The result marked a personal triumph for Soares, 58. He steered Portugal through its first years of revolution after the overthrow of a right-wing dictatorship nine years ago and then was dismissed by President Antonio Ramalho Eanes when the second of his short-lived minority governments collapsed in July 1978.

Soares was then forced to fight a bitter leadership struggle within his party when left-wingers sought to blame him for two crushing election defeats to the conservative coalition in 1980.

His party became the front runners in yesterday's election after the coalition fell into disarray as feuding factions forced the resignation of Social Democratic prime minister Francisco Pinto Balsemao last December.

Soares, faced with forming the 15th government since the 1974 coup, can put together a parliamentary majority only by joining the Social Democrats, led by Balsemao's successor, former university professor Carlos Mota Pinto. The Socialist leader has made it clear he is not prepared to head a third minority government and has ruled out any alliance with the Communists.

Soares is determined that the next government will be the first in Portugal's democratic history to survive its four-year term.

He is prepared, he says, to risk drawn-out negotiations over the formation of a coalition.
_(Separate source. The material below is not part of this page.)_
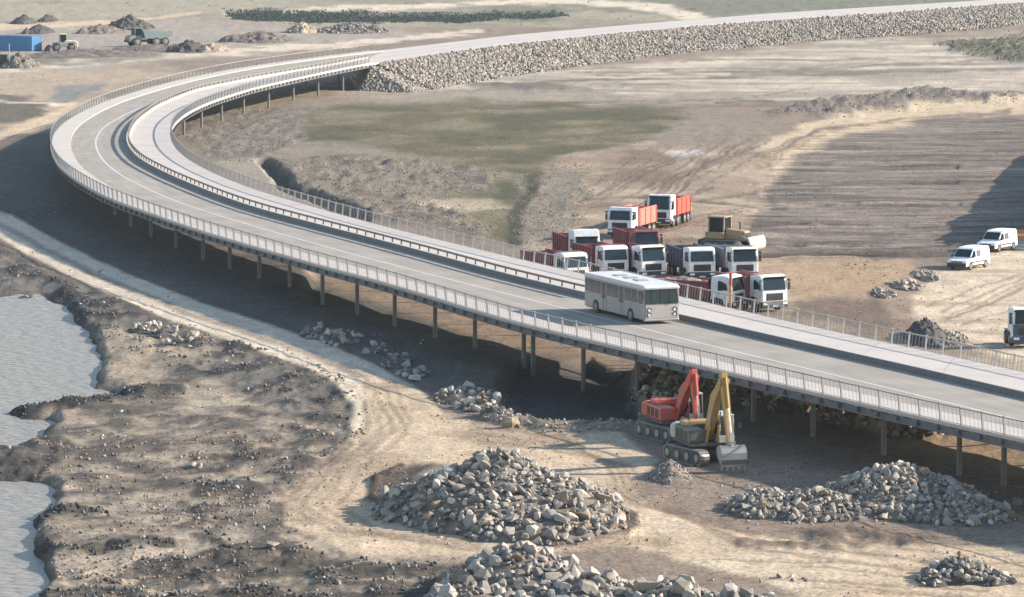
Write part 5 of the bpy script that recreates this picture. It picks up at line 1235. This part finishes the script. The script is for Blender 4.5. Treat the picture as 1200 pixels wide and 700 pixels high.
# ------------------------------------------------------------------ worker in hi-vis beside the farthest lorry
def person(label, px, py, yaw, vest, hgt=1.76):
    x, y, z = on_ground(px, py); t = empty('person', (x, y, z), R(yaw), label, 'person'); k = hgt / 1.76
    J = {'pel': (0, 0, .95), 'wst': (0, 0, 1.10), 'che': (0, -.01, 1.34), 'nck': (0, -.01, 1.50), 'hd0': (0, -.02, 1.58), 'hd1': (0, -.03, 1.70)}
    for s, n_ in ((-1, 'L'), (1, 'R')):
        J['hip' + n_] = (s * .10, 0, .90); J['kne' + n_] = (s * .12, -.05 * s, .50); J['ank' + n_] = (s * .13, .05 * s, .09); J['toe' + n_] = (s * .15, .05 * s - .17, .04)
        J['sho' + n_] = (s * .19, -.01, 1.43); J['elb' + n_] = (s * .27, .03, 1.16); J['wri' + n_] = (s * .28, -.08, .93); J['hnd' + n_] = (s * .28, -.12, .84)
    rad = {'pel': .15, 'wst': .13, 'che': .16, 'nck': .06, 'hd0': .085, 'hd1': .09, 'hip': .095, 'kne': .062, 'ank': .045, 'toe': .04, 'sho': .075, 'elb': .05, 'wri': .035, 'hnd': .035}
    E_ = [('pel', 'wst'), ('wst', 'che'), ('che', 'nck'), ('nck', 'hd0'), ('hd0', 'hd1')]
    for n_ in 'LR': E_ += [('pel', 'hip' + n_), ('hip' + n_, 'kne' + n_), ('kne' + n_, 'ank' + n_), ('ank' + n_, 'toe' + n_), ('che', 'sho' + n_), ('sho' + n_, 'elb' + n_), ('elb' + n_, 'wri' + n_), ('wri' + n_, 'hnd' + n_)]
    ks = list(J); me = bpy.data.meshes.new('body'); me.from_pydata([J[a] for a in ks], [(ks.index(a), ks.index(b)) for a, b in E_], []); me.materials.append(M_cloth); me.materials.append(vest); me.materials.append(M_skin)
    o = link('body', me, t, sc=(k, k, k)); o.modifiers.new('skin', 'SKIN'); sub = o.modifiers.new('sub', 'SUBSURF'); sub.levels = 2; sub.render_levels = 2
    for i, a in enumerate(ks):
        r_ = rad[a[:3]] if a[:3] in rad else .08; me.skin_vertices[0].data[i].radius = (r_, r_)
    me.skin_vertices[0].data[0].use_root = True
    dg = bpy.context.evaluated_depsgraph_get(); ev = o.evaluated_get(dg); nm = bpy.data.meshes.new_from_object(ev); o.modifiers.clear(); o.data = nm
    for mm in (M_cloth, vest, M_skin):
        if len(nm.materials) < 3: nm.materials.append(mm)
    nm.materials.clear()
    for mm in (M_cloth, vest, M_skin): nm.materials.append(mm)
    for p in nm.polygons:
        c = p.center; p.use_smooth = True; p.material_index = 2 if (c.z > 1.50 or (abs(c.x) > .22 and c.z < .92)) else (1 if c.z > .96 else 0)
    MB().cyl((0, -.03, 1.70), (0, -.03, 1.82), .125, .07, 14).cyl((0, -.05, 1.69), (0, -.05, 1.71), .15, .15, 14).put('helmet', M_white if vest is M_hivis else M_hivis, t, sc=(k, k, k))
    MB().cyl((0, -.005, 1.12), (0, -.005, 1.17), .165, .165, 14, False).put('reflective_band', M_lamp, t, sc=(k, k, k))
    for s in (-1, 1):
        for f_ in range(4): MB().cyl((s * .28 + (f_ - 1.5) * .018 * 0, -.12 + (f_ - 1.5) * .02, .83), (s * .275, -.125 + (f_ - 1.5) * .02, .765 + .008 * abs(f_ - 1)), .009, .007, 6).put('finger', M_skin, t, sc=(k, k, k))
        MB().cyl((s * .26, -.15, .86), (s * .255, -.175, .80), .011, .008, 6).put('thumb', M_skin, t, sc=(k, k, k))
    MB().box(-.012, .012, -.135, -.10, 1.62, 1.66).put('nose', M_skin, t, sc=(k, k, k))
person('person in yellow hi-vis top and dark trousers beside the farthest lorry', 808, 258, -60, M_hivis)

# small things standing about
x, y, z = on_ground(470, 588); t = empty('plastic_canister', (x, y, z), .4, 'small white canister standing in the shade left of the large boulder heap', 'canister')
MB().box(-.24, .24, -.17, .17, 0, .55, .05).put('canister_body', M_white, t); MB().cyl((0, 0, .55), (0, 0, .62), .06, n=10).put('cap', M_black, t); MB().bar((-.15, 0, .62), (.15, 0, .62), .04, .03).put('handle', M_white, t)
x, y, z = on_ground(524, 712); t = empty('survey_stake', (x, y, z), 0, 'thin grey stake standing in front of the biggest boulder heap', 'stake')
MB().cyl((0, 0, -.3), (.03, 0, 2.1), .035, .025, 8).put('stake', M_steel, t); MB().box(-.07, .11, -.02, .02, 1.85, 2.05).put('tag_plate', M_steel, t)
x, y, z = on_ground(856, 370); t = empty('marker_pole', (x, y, z), 0, 'red and orange warning pole in front of the sideways red tipper lorry', 'pole')
MB().cyl((0, 0, -.2), (0, 0, 2.5), .10, n=12).put('pole', M_amber, t); MB().cyl((0, 0, 2.5), (0, 0, 3.5), .13, n=12).put('pole_top', M_exred, t); MB().cyl((0, 0, 0), (0, 0, .12), .35, n=14).put('pole_base', M_chassis, t)
# orange and white marker by the vans
x, y, z = on_ground(1194, 281); t = empty('traffic_barrier', (x, y, z), 0, 'orange and white site barrier at the right edge behind the vans', 'barrier')
MB().prism([(-.3, 0), (-.12, 1.0), (.12, 1.0), (.3, 0)], -.55, .55, .04).put('barrier_body', M_hivor, t)
MB().box(-.56, .56, -.26, .26, .38, .58).put('white_band', M_white, t)
x, y, z = on_ground(1185, 280); t = empty('site_post', (x, y, z), 0, 'thin dark post behind the farther white van', 'post'); MB().cyl((0, 0, -.2), (0, 0, 1.9), .035, .03, 8).put('post', M_chassis, t); MB().box(-.06, .06, -.02, .02, 1.7, 1.9).put('plate', M_chassis, t)

# ------------------------------------------------------------------ air
hx = MB().box(-140000, 140000, -1500, 140000, -5, 60)
hz = hx.put('haze', None); hz.data.materials.clear()
hm = bpy.data.materials.new('haze_air'); hm.use_nodes = True; n = hm.node_tree.nodes; n.remove(n['Principled BSDF'])
pv = n.new('ShaderNodeVolumePrincipled'); pv.inputs['Color'].default_value = (.80, .89, 1, 1); pv.inputs['Density'].default_value = HAZE; pv.inputs['Anisotropy'].default_value = .2
hm.node_tree.links.new(pv.outputs[0], n['Material Output'].inputs['Volume']); hz.data.materials.append(hm); tag(hz, kind='stuff')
Such a delay would stall urgent measures to ease a steadily worsening recession. But the Socialists are not prepared to take sole responsibility for an inevitably harsh austerity budget.

Inefficient management by 14 short-lived governments has allowed the economy to slide dangerously downhill, with the 1982 balance of payments deficit standing at $3 billion and a foreign debt of $13 billion. Inflation runs at 23 percent annually while the escudo suffers constant devaluations. Soares admits the recession will force his party to manage the economy like stern conservatives for at least three years.

In the aftermath of the 1974 revolution, Washington backed Soares as the safest guarantee against the Soviets gaining a Cuba-like toehold in southern Europe, supporting the country during its first fragile years of democracy with hefty inputs of aid and technical assistance.

According to western diplomats here, a Socialist-led government in Lisbon would favor U.S. policy in southern Africa. They reason that Soares has the socialist credentials to strengthen Portugal's ties with its former colonies, giving Marxist Angola and Mozambique the opportunity they clearly seek to lessen dependence on the Soviet Bloc and move closer to the West.

Soares' links with Washington could also ease forthcoming negotiations on the renewal of the lease on a strategic U.S. air base on the mid-Atlantic Azores islands. The Reagan administration is also seeking its first bases in mainland Portugal.